Spotlight: Erin McMorris

This is the first profile in an occasional series spotlighting interesting crafters, artists and designers.

For someone who spends a large percentage of her time around fabric, Erin McMorris admits she’s little more than a recreational sew-er.
“I sew but I sort of sew organically,” she says via phone from her Portland, Ore., home. “I don’t know how to read patterns. Quilts, I don’t like precision so I do a lot of blocks but they don’t line up. I feel like I know how to sew for me; to show anybody else is just terrifying.”
That means a lot of pillows and skirts created by pinning them on her body before stitching them up. “It’s all for me,” she says with a laugh.
McMorris may be a relatively new name in the world of fabric design but it’s hardly new territory for her. The graphic designer and illustrator grew up literally surrounded by fabric and the quilting industry, thanks to her mother, Penny McMorris of Electric Quilt.
“I’ve been around (the industry) my entire life,” she says. “When I was growing up, I always knew I would do something with design. … But I never even knew about textile design.”
Instead, she studied graphic design, a path that “very much fit me.” It wasn’t until a friend was taking a textile design course that McMorris realized it was the work she was meant to do.
“I knew right away it was the right thing for me,” she says.
Much of her career has been spent selling her work for use by other companies. Jo-Ann Stores, Lands’ End, The Land of Nod and Target are just a few of the major retailers who’ve bought her designs for use on their products. She admits there’s a certain excitement that accompanies seeing her work when she’s out shopping.
“It never gets old. I just love it!” she says.

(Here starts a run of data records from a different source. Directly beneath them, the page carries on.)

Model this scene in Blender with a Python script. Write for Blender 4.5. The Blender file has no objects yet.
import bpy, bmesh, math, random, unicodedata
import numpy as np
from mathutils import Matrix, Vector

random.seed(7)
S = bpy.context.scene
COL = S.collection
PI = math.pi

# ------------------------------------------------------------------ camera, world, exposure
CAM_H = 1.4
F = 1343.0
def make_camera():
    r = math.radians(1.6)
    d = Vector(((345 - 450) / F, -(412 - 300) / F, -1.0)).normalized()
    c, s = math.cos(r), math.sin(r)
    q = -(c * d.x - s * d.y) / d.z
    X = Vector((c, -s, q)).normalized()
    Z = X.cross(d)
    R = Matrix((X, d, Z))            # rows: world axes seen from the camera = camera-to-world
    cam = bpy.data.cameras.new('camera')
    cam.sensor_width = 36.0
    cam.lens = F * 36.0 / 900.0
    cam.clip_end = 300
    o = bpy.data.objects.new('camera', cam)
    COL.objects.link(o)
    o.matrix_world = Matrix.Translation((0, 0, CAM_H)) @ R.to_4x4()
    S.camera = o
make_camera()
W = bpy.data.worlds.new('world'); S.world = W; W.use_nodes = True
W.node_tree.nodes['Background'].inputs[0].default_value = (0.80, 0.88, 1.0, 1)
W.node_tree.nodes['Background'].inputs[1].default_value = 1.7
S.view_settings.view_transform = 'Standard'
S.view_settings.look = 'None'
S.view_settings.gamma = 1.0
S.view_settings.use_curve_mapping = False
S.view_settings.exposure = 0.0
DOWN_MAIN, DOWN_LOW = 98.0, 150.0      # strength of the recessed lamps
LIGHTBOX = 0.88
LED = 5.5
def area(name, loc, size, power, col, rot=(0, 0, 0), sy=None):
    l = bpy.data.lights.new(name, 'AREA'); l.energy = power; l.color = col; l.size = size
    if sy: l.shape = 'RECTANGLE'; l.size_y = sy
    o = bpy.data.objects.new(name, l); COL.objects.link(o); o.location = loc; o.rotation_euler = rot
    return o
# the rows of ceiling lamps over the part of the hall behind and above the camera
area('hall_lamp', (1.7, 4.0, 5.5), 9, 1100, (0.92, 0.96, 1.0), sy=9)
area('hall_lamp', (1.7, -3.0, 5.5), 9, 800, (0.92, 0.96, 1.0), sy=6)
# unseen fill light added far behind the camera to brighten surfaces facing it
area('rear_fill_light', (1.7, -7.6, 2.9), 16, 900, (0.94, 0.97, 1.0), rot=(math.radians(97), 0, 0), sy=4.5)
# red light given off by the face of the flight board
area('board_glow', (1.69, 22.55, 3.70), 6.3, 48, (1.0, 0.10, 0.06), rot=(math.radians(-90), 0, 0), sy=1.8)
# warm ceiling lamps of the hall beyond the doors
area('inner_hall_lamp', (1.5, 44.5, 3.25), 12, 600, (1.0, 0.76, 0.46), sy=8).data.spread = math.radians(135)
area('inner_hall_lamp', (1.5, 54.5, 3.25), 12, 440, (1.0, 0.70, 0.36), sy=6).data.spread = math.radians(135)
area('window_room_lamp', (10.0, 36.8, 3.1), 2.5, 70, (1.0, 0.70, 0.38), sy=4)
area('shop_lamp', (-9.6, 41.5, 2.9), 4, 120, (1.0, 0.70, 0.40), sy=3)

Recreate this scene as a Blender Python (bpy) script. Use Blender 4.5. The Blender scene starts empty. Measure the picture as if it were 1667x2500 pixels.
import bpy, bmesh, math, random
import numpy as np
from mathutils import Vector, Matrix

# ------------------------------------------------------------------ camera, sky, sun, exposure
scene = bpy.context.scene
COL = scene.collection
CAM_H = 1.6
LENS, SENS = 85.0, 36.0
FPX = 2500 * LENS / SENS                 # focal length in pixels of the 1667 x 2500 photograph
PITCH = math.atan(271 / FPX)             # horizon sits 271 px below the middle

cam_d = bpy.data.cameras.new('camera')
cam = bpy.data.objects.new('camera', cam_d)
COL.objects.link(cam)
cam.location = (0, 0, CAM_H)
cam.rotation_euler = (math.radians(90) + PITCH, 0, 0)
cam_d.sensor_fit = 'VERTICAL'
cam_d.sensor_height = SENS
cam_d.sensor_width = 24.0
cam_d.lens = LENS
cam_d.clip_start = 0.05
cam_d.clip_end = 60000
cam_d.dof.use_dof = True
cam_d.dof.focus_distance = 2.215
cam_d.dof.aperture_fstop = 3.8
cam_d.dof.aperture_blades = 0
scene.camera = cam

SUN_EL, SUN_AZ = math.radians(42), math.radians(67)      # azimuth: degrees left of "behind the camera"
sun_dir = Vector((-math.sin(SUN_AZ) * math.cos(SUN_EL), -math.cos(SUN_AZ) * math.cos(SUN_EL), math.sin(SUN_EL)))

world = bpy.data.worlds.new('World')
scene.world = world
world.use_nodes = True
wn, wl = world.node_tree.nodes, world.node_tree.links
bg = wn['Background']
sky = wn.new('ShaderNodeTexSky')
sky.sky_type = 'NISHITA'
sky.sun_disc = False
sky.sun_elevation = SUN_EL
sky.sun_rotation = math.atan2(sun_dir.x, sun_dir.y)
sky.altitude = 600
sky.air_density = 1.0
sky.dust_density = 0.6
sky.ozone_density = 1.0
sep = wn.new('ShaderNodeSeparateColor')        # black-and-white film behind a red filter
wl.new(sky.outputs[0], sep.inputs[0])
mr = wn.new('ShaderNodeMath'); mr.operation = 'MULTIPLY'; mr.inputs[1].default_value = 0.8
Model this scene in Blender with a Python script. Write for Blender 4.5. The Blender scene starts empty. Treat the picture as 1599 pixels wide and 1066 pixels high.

Her enjoyment extends to the creations made by others with the two fabric lines she’s created for FreeSpirit Fabric (part of Westminster Fibres), Urban Gardens (2007) and Park Slope, which has recently hit stores.
“It’s such fun for me because … you don’t have any expectation what people are going to do with it,” she says. “I get really excited about that.”
While some of the shapes in Park Slope are somewhat evocative of her previous line, the range has a completely different feel from her first consumer fabrics.
“I went a little conservative,” she says of Urban Gardens. “I hadn’t done this before. With Urban Gardens, I was trying to do something not really true to myself.”
It’s a stark contrast to her feelings about Park Slope.
“I really feel like the line is very me,” she says. “I try to do things different each time to keep myself interested, as well.”
The foundation piece for Park Slope is the Poppy Dot Floral, a print McMorris actually lived with before expanding the line.
“I had printed it on fabric myself and made some things,” she says. “People were looking at it and commenting, asking if they could buy it. When it was time to do my second line, I knew where the other shapes — the organic feeling — was going to come from.”
For McMorris, that means starting with a hand-drawn sketch that is then scanned into the computer and expanded upon, using Adobe Photoshop and her Wacom tablet. She admits it’s a slow process.
“It takes me forever!” she says. “I don’t work on it continuously; sort of bits and pieces here and there.”
In the interim, she works on other designs for sale and licensing. All told, she estimates it can take her six months to complete the design work for a fabric line. “I swear, I don’t know how people do all these lines,” she says with a laugh.
She’s already hard at work on her next line for Free Spirit, although “I’m afraid to say what it looks like right now,” she says. “I’m still liking what I see. It’s a little retro but the colors are brighter this time as well.”